Heartbeats: America's Romance with Horses

 
In addition to the practical roles horses have played in American history, they have also been central figures in the private lives of Americans in sport, leisure, and their imagination. Initially, it was racing that stoked the country's interest with horses. By the early nineteenth century, horseracing had become the American sport. Popular match races drew tens of thousands of spectators and champion horses rose to superstar status in the press and in the American consciousness. The Industrial Revolution of the late nineteenth century stabilized work schedules and freed weekends, giving the growing middle class more time to flock to the racecourses. Many spectators were intrigued by the newly popular sport of harness racing, which had smaller purses than Thoroughbred races, but charged lower gate fares, making it an affordable alternative and giving the trotters a truly democratic image.
 
Prestigious equine events like the Devon and New York (later National) Horse Shows were established in the 1880s and 1890s, giving privileged classes a venue to compete in jumping, driving, and showing in-hand.

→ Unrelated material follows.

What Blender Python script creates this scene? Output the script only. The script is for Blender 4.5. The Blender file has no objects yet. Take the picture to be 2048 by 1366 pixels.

By the 1900s, horse and livestock showing spread across the country to county fairs, such as those pictured by American regionalist painters John Steuart Curry and Harry Louis Freund. These events offered all Americans opportunities to participate and also served to advance breeding standards and practices.
 
Edward Troye, one of the earliest painters of American racehorses, created portraits of the country's top Thoroughbreds for breeders in Kentucky and Alabama. Artists like Nicholas Winfield Scott Leighton and Louis Maurer continued in this genre, presenting racing scenes and stars, which were frequently offered as prints to the general public by Currier & Ives. Works like Paul Manship's End of Day and Carl Rungius' On the Range record how even the simplest of moments shared with horses -- a stop along the trail or a pause at day's end -- could be profound and meaningful. Today, horses continue to inspire contemporary artists like Deborah Butterfield, who finds fresh inspiration and new artistic possibilities in the equine form.